3.2.1 Term Life Premiums
Term life policies can be renewed when they reach their expiration date; however, the mortality rate (cost of dying) and the risk factor have both risen. That means that the policy's face value will remain the same, but the new premium will be higher each time the policy is renewed. Because the premium "steps up" (or rises), this method is called the step rate method.
Level term premium insurance policies bypass the step rate method. Remember, in all term policies when the option to renew is exercised, the premium goes up accordingly - all except level term premium policies.
Sounds good to be able to renew your policy when you reach 50 years of age at the same cost as when you were 40, doesn't it? There's almost always a catch, isn't there?
Insurers are well aware that as the insured ages, so does the insurer's risk.
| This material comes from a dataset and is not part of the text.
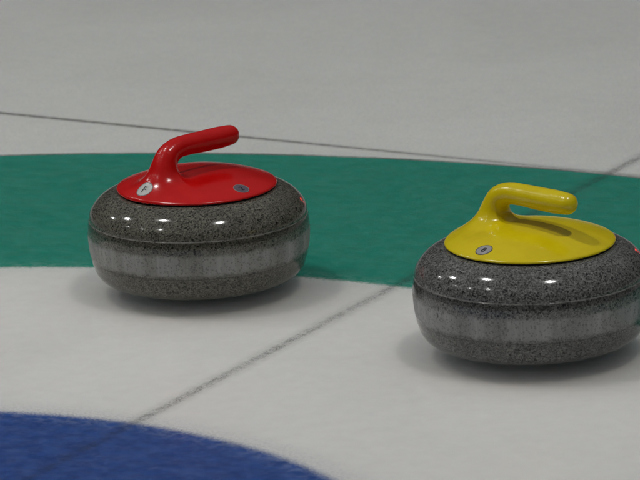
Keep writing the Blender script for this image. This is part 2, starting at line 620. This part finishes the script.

So in order to keep the premiums level, they must charge more in the beginning.
In Jim and Faye's case, when they purchased the term policy on Jim, he was 25 years old and now he is 30. If the new whole life premium is based on the original age method (25), the premiums would naturally be lower than if they were based on the attained age method (30). However, they may have to pay the difference in premiums between the term and permanent insurance amount from the date they purchased the term policy to the time of conversion. By paying the difference, they benefit from having a lower premium payment and accumulating the cash value quicker in the new policy than if the conversion was made using the attained age method.